Task to complete
Start at the line where "Write a Blender" appears and end at the line where "S.camera = cam_ob" appears; repeat those lines exactly, both ends included, leaving pictures behind.

Input for this task

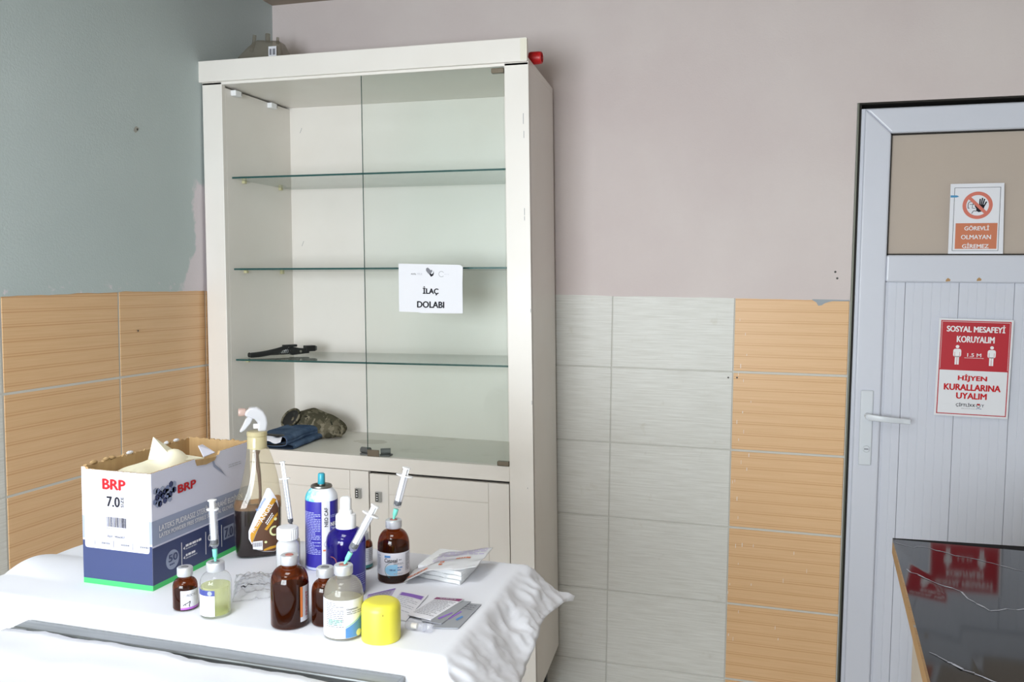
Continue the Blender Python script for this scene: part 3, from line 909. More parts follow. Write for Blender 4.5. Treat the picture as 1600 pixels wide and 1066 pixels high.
# ------------------------------------------------------------------ things on and in the cabinet
# translucent jug in the corner on top of the cabinet (folded shoulders, three stubs, small label)
jug = empty('plastic_jug', (.098, -.20, zc + .0125))
prof = [(-.082, 0), (.080, 0), (.086, .02), (.086, .115), (.068, .160), (.058, .168), (-.024, .176), (-.036, .170), (-.060, .146), (-.086, .115), (-.086, .02)]
def jd(t, z): return (.040 * (1 - .6 * max(0, (z - .115)) / .06)) * t
MB().prism(prof, lambda a, b_: (a, -jd(1, b_), b_), lambda a, b_: (a, jd(1, b_), b_)).build('jug_body', 'jug_plastic', jug, bevel=.008)
MB().lathe([(.0, .170), (.0085, .170), (.0085, .1945), (.0075, .197), (0, .197)], 20).map(lambda x, y, z: (x + .010, y, z)).build('neck', 'jug_plastic', jug, smooth=True)
MB().tube([(-.056, 0, .140), (-.044, 0, .172), (-.041, 0, .196)], .0062, 12).build('stub', 'jug_plastic', jug, smooth=True)
MB().tube([(.047, 0, .160), (.049, 0, .182)], .0050, 12).build('stub', 'jug_plastic', jug, smooth=True)
jl = box('label_sticker', 'paper', jug, .038, .068, -.0412, -.0404, .108, .142)
for a in ((.042, .050), (.054, .064)):
    box('label_print', 'ink_grey', jl, a[0], a[1], -.0416, -.0411, .114, .134)
tag(jug, 'empty translucent plastic jug in the corner on top of the cabinet', 'jug')

rc = empty('screw_cap', (1.0755, -.345, zc + .0125 + .0175))
MB().lathe([(0, 0), (.0165, 0), (.0175, .002), (.0175, .034), (.0160, .0375), (.0135, .038), (.0130, .034), (0, .034)], 32).map(lambda x, y, z: (z, x, y)).build('cap_shell', 'red_cap', rc, smooth=True)
for k_ in range(28):
    a = 2 * pi * k_ / 28
    MB().box(.004, .030, -.0008, .0008, .0172, .0181).map(lambda x, y, z: (x, y * cos(a) - z * sin(a), y * sin(a) + z * cos(a))).build('grip_rib', 'red_cap', rc)
tag(rc, 'red plastic screw cap lying on top of the cabinet at its right end', 'cap')

# ear-tag pliers on the lowest glass shelf
pl_ = empty('tagging_pliers', (.185, -.265, 1.1485), atan2(.18, .11))
MB().grid(lambda u, v: (lambda p, r_: (p[0], p[1] + r_ * .75 * cos(2 * pi * v), p[2] + r_ * 1.0 * sin(2 * pi * v)))((-.110 + .135 * u, -.013 + .010 * u, .0095 + .020 * u * u), .0085 + .001 * sin(pi * u)), 18, 14).build('handle', 'black_metal', pl_, smooth=True)
MB().grid(lambda u, v: (lambda p, r_: (p[0], p[1] + r_ * .75 * cos(2 * pi * v), p[2] + r_ * .8 * sin(2 * pi * v)))((-.100 + .150 * u, .022 - .018 * u, .0075 + .003 * u), .0075), 18, 14).build('handle', 'black_metal', pl_, smooth=True)
for p in ((-.110, -.013, .0095), (-.100, .022, .0075)):
    MB().lathe([(0, -.004), (.007, -.004), (.0085, 0), (.007, .003), (0, .003)], 14).map(lambda x, y, z: (p[0] + z, p[1] + y * .75, p[2] + x)).build('handle_end', 'black', pl_, smooth=True)
sp_ = [(.0 + .048 * t / 90, -.002 + .0078 * cos(t * 2 * pi * 7 / 90), .0180 + .0078 * sin(t * 2 * pi * 7 / 90)) for t in range(91)]
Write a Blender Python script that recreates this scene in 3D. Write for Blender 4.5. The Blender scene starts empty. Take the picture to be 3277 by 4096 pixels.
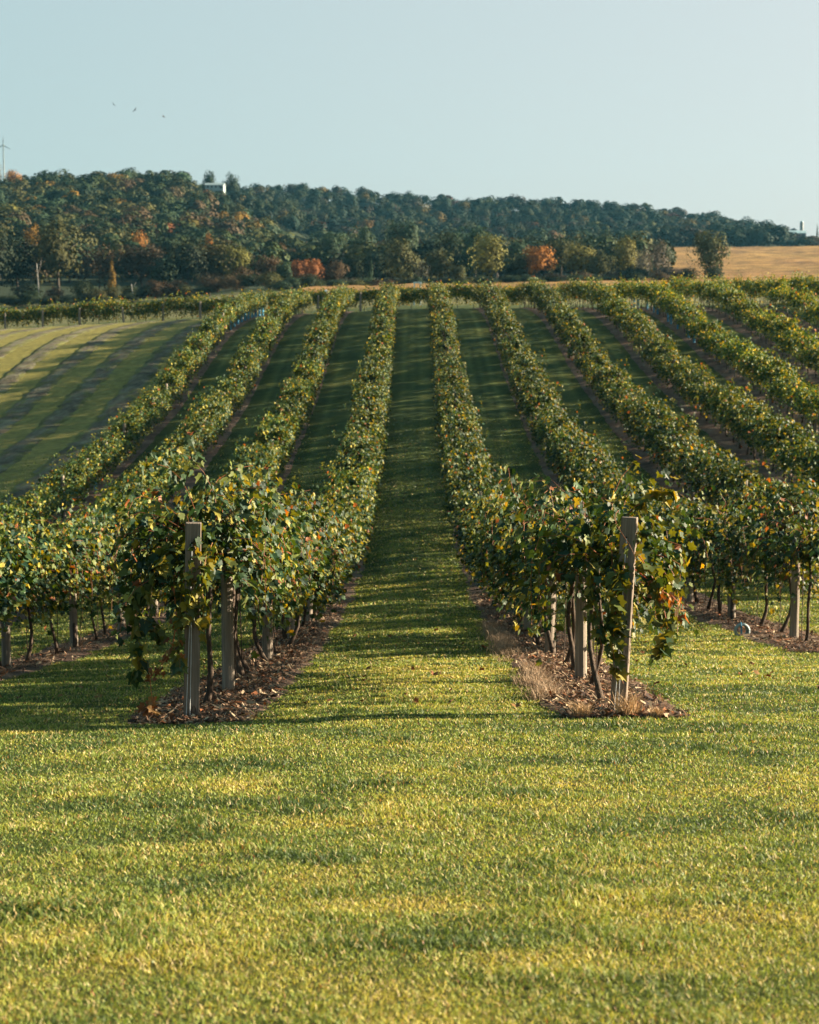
import bpy, math, random
import numpy as np

# ------------------------------------------------------------------ camera, sky, sun, exposure
S = bpy.context.scene
C = S.collection
R = math.radians
CAM = (0.056, 0.0, 3.1)
cam = bpy.data.cameras.new('camera')
cam.sensor_fit = 'HORIZONTAL'
cam.sensor_width = 24.0
cam.lens = 50.0
cam.clip_start = 0.1
cam.clip_end = 6000
cam.dof.use_dof = True
cam.dof.focus_distance = 14.9
cam.dof.aperture_fstop = 3.2
cam_ob = bpy.data.objects.new('camera', cam)
C.objects.link(cam_ob)
cam_ob.location = CAM
cam_ob.rotation_euler = (R(90 - 5.37), 0, R(0.136))
S.camera = cam_ob

SUN_AZ, SUN_EL = 82.0, 14.5          # degrees to the right of the view direction, above the horizon
W = bpy.data.worlds.new('World')
S.world = W
W.use_nodes = True
wn = W.node_tree
wn.nodes.clear()
sky = wn.nodes.new('ShaderNodeTexSky')
sky.sky_type = 'NISHITA'
sky.sun_disc = False
sky.sun_elevation = R(SUN_EL)
sky.sun_rotation = R(SUN_AZ)
sky.air_density = 1.0
sky.dust_density = 3.0
sky.ozone_density = 1.4
bg = wn.nodes.new('ShaderNodeBackground')
bg.inputs['Strength'].default_value = 0.051
wo = wn.nodes.new('ShaderNodeOutputWorld')
# pale haze veil low over the horizon, brighter towards the sun, and a teal upper sky
wtc = wn.nodes.new('ShaderNodeTexCoord')
sep = wn.nodes.new('ShaderNodeSeparateXYZ')
wn.links.new(wtc.outputs['Generated'], sep.inputs[0])
def wrange(sock, a, b, c, d):
    n = wn.nodes.new('ShaderNodeMapRange')
    for k, v in zip(('From Min', 'From Max', 'To Min', 'To Max'), (a, b, c, d)):
        n.inputs[k].default_value = v
    wn.links.new(sock, n.inputs['Value'])
    return n.outputs[0]
def wmix(fac, c1, c2):
    n = wn.nodes.new('ShaderNodeMixRGB')
    for q, v in enumerate((fac, c1, c2)):
        if isinstance(v, (int, float)):
            n.inputs[q].default_value = v
        elif isinstance(v, tuple):
            n.inputs[q].default_value = (*v, 1)
        else:
            wn.links.new(v, n.inputs[q])
    return n.outputs[0]
veil = wmix(wrange(sep.outputs['X'], -0.27, 0.27, 0, 1), (1.92, 2.48, 2.48), (2.78, 2.92, 2.82))
upper = wmix(0.7, sky.outputs['Color'], (0.62, 1.55, 1.75))
low = wmix(0.8, sky.outputs['Color'], veil)
hz = wmix(wrange(sep.outputs['Z'], 0.22, 0.5, 0, 1), low, upper)
wn.links.new(hz, bg.inputs['Color'])
wn.links.new(bg.outputs[0], wo.inputs['Surface'])

sun = bpy.data.lights.new('sun', 'SUN')
sun.energy = 5.0
sun.angle = R(0.53)
sun.color = (1.0, 0.83, 0.60)
sun_ob = bpy.data.objects.new('sun', sun)
C.objects.link(sun_ob)
sun_ob.rotation_euler = (R(90 - SUN_EL), 0, R(180 - SUN_AZ) + math.pi)
# a sun lamp shines along its local -Z
import mathutils
sd = mathutils.Vector((math.sin(R(SUN_AZ)) * math.cos(R(SUN_EL)), math.cos(R(SUN_AZ)) * math.cos(R(SUN_EL)), math.sin(R(SUN_EL))))
sun_ob.rotation_euler = sd.to_track_quat('Z', 'Y').to_euler()

S.view_settings.view_transform = 'Standard'
S.view_settings.look = 'None'
S.view_settings.exposure = 2.33
S.view_settings.gamma = 1.0
S.render.engine = 'CYCLES'
cy = S.cycles
cy.use_denoising = True
cy.max_bounces = 6
cy.diffuse_bounces = 2
cy.glossy_bounces = 2
cy.transmission_bounces = 4
cy.transparent_max_bounces = 6
cy.volume_bounces = 0
cy.caustics_reflective = False
cy.caustics_refractive = False

# ------------------------------------------------------------------ helpers
rng = np.random.default_rng(7)
random.seed(7)


def nz(v):
    return v / np.maximum(np.linalg.norm(v, axis=-1, keepdims=True), 1e-9)


def hash2(ix, iy, seed):
    n = (ix.astype(np.int64) * 374761393 + iy.astype(np.int64) * 668265263 + seed * 1442695041) & 0x7fffffff
    n = ((n ^ (n >> 13)) * 1274126177) & 0x7fffffff
    n = n ^ (n >> 16)
    return (n & 0xffff) / 65535.0


def vnoise(x, y, seed=0):
    ix, iy = np.floor(x), np.floor(y)
    fx, fy = x - ix, y - iy
    fx = fx * fx * (3 - 2 * fx)
    fy = fy * fy * (3 - 2 * fy)
    a = hash2(ix, iy, seed); b = hash2(ix + 1, iy, seed)
    c = hash2(ix, iy + 1, seed); d = hash2(ix + 1, iy + 1, seed)
    return (a * (1 - fx) + b * fx) * (1 - fy) + (c * (1 - fx) + d * fx) * fy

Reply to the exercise
Write a Blender Python script that recreates this scene in 3D. Write for Blender 4.5. The Blender scene starts empty. Take the picture to be 3277 by 4096 pixels.
import bpy, math, random
import numpy as np

# ------------------------------------------------------------------ camera, sky, sun, exposure
S = bpy.context.scene
C = S.collection
R = math.radians
CAM = (0.056, 0.0, 3.1)
cam = bpy.data.cameras.new('camera')
cam.sensor_fit = 'HORIZONTAL'
cam.sensor_width = 24.0
cam.lens = 50.0
cam.clip_start = 0.1
cam.clip_end = 6000
cam.dof.use_dof = True
cam.dof.focus_distance = 14.9
cam.dof.aperture_fstop = 3.2
cam_ob = bpy.data.objects.new('camera', cam)
C.objects.link(cam_ob)
cam_ob.location = CAM
cam_ob.rotation_euler = (R(90 - 5.37), 0, R(0.136))
S.camera = cam_ob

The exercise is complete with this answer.